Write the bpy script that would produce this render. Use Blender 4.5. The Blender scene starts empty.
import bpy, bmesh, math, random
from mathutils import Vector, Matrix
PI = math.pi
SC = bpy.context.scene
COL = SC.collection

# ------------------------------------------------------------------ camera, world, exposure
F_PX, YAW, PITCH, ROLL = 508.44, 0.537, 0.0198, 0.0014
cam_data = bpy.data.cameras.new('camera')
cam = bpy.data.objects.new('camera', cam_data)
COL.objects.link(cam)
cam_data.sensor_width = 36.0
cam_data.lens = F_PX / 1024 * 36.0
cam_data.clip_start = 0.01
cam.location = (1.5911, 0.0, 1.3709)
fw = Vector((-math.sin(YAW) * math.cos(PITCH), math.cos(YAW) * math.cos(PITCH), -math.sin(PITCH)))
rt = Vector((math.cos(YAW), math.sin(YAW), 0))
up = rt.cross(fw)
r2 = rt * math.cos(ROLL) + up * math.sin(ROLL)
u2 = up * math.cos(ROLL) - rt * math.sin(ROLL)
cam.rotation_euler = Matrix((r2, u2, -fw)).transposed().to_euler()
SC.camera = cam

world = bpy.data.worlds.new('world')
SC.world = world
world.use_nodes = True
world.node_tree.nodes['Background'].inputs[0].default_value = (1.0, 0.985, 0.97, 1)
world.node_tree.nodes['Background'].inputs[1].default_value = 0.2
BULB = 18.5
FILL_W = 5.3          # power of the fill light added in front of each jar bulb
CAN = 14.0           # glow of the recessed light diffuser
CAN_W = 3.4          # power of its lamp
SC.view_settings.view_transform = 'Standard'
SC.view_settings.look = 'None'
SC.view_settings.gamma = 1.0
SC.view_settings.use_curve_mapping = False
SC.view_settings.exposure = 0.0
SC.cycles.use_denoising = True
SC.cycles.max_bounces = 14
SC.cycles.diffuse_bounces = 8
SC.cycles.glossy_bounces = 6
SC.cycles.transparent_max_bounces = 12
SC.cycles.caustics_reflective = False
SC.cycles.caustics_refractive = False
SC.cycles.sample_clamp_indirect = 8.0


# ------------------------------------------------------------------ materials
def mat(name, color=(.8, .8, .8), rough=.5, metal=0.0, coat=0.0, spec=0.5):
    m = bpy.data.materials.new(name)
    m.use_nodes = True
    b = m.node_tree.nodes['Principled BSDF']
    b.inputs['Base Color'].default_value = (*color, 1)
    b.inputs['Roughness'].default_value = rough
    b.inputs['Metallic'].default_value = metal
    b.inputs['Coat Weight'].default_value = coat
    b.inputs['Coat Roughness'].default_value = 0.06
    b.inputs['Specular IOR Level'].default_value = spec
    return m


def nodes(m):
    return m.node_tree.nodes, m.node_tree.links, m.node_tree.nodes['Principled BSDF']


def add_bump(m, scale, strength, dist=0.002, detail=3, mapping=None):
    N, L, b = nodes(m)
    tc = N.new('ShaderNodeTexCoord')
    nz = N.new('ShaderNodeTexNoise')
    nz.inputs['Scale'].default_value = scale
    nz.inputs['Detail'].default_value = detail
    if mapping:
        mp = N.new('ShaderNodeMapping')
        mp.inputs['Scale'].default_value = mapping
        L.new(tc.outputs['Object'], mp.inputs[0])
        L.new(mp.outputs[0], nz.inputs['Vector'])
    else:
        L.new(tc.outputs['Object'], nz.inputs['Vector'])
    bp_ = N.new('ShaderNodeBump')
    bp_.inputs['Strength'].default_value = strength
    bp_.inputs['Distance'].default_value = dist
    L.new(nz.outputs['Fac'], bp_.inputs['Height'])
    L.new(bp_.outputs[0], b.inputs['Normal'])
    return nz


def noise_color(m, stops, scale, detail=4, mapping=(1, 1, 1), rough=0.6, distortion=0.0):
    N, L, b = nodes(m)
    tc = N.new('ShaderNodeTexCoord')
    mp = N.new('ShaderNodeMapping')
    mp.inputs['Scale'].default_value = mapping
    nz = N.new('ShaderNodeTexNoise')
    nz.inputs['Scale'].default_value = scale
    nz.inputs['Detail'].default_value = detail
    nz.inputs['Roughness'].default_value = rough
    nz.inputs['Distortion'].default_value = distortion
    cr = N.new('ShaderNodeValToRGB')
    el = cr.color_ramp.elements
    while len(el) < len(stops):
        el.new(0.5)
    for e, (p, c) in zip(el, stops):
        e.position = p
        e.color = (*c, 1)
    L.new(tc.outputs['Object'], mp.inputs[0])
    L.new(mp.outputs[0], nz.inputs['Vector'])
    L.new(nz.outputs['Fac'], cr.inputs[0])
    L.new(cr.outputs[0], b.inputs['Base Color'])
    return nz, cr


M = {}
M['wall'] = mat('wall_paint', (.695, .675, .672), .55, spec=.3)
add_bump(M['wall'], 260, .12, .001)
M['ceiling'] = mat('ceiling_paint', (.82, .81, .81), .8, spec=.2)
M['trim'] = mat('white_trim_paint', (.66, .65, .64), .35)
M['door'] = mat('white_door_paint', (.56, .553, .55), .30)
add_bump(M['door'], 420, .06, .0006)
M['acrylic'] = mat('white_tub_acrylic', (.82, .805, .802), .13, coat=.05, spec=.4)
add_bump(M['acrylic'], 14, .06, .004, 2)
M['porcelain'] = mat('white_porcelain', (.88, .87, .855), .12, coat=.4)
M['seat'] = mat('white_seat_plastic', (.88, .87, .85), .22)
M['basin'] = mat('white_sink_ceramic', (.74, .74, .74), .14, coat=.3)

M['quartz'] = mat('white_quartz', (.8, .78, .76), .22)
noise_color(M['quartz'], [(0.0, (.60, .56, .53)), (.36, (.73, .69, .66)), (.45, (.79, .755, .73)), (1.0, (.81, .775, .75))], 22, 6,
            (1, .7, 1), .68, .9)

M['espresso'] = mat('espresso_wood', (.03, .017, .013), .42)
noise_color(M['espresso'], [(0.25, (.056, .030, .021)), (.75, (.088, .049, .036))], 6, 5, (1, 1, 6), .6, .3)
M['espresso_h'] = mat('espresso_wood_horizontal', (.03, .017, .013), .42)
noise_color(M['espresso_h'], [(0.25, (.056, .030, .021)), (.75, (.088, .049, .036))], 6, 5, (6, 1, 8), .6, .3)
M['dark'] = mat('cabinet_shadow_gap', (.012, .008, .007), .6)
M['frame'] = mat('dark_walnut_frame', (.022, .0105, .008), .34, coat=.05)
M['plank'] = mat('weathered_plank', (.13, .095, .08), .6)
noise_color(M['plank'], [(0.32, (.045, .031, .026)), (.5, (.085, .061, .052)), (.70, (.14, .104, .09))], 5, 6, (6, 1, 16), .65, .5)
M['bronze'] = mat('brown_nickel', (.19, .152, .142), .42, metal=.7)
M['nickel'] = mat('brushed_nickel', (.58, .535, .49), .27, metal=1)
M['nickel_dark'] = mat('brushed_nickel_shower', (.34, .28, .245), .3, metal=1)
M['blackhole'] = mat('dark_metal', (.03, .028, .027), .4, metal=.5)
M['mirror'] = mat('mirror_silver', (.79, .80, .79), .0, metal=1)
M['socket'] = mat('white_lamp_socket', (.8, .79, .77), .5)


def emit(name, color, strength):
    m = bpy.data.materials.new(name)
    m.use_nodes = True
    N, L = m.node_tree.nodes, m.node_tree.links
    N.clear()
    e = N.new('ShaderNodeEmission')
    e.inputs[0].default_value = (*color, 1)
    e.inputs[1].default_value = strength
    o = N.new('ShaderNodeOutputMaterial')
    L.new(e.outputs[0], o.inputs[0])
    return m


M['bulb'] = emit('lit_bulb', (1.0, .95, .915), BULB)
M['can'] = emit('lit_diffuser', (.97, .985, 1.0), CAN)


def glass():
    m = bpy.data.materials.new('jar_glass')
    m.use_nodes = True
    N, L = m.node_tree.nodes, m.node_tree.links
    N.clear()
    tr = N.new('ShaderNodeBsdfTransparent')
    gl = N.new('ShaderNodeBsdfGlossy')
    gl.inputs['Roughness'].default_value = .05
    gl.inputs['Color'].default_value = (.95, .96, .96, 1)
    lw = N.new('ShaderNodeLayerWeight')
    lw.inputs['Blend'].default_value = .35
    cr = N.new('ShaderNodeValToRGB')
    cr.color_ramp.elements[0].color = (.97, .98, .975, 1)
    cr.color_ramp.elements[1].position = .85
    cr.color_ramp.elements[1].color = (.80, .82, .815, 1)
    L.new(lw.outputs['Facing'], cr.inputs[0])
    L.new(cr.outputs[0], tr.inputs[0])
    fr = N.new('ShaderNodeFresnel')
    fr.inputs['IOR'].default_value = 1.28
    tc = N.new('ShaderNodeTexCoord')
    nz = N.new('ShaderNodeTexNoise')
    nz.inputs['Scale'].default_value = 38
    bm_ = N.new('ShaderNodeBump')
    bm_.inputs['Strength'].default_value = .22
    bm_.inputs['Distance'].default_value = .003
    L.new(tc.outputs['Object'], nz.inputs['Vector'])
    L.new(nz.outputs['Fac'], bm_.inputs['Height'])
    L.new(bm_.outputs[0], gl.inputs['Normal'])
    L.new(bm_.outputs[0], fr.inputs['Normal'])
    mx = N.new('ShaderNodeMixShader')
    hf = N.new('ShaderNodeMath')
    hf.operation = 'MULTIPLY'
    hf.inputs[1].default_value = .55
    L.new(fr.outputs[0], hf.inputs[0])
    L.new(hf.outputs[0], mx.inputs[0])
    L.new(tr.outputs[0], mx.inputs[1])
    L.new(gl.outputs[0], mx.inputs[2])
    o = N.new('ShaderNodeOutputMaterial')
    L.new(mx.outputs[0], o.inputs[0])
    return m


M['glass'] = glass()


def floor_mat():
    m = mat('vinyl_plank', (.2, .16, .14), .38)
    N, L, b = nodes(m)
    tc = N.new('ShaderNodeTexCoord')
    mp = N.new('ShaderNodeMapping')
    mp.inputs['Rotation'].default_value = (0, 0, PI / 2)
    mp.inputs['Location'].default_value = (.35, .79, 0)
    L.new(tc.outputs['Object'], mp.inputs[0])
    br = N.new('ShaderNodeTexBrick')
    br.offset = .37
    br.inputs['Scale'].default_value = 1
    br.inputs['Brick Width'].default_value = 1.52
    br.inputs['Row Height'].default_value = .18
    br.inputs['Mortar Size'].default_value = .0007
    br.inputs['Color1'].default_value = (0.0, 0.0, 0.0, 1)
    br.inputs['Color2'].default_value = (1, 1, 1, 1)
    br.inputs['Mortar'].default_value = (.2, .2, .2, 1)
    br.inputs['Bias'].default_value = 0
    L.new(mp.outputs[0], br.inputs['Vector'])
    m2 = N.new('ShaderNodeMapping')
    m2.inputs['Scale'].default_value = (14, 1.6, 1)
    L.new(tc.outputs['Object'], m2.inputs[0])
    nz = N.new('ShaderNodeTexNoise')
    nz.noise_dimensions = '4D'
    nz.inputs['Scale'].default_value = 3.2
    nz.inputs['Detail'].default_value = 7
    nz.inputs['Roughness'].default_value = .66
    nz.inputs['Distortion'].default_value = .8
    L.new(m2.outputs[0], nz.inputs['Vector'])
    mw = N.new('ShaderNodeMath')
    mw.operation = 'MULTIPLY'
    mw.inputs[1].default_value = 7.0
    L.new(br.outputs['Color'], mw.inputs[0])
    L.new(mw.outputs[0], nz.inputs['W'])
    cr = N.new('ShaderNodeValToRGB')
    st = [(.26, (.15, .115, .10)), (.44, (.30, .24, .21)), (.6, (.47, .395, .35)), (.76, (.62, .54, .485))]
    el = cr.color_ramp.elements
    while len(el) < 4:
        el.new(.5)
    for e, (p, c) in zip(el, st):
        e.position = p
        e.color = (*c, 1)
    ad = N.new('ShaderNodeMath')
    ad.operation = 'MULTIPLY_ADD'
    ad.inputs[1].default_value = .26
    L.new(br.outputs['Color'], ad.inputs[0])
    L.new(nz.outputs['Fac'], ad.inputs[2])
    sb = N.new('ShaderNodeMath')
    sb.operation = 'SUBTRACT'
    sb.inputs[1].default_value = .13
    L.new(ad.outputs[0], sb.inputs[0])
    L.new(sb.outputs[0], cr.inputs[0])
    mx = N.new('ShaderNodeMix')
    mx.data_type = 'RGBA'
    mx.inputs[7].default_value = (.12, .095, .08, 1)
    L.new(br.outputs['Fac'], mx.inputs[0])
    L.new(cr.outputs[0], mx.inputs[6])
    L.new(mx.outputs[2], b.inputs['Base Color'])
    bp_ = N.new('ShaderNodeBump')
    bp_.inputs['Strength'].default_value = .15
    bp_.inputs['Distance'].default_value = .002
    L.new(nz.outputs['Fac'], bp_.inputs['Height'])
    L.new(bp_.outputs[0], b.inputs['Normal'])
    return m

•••

» **Given instruction**: Take the lines above from the first through the one containing "COL = SC.collection" and reproduce them exactly; include nothing else.

» **Response**:
Write the bpy script that would produce this render. Use Blender 4.5. The Blender scene starts empty.
import bpy, bmesh, math, random
from mathutils import Vector, Matrix
PI = math.pi
SC = bpy.context.scene
COL = SC.collection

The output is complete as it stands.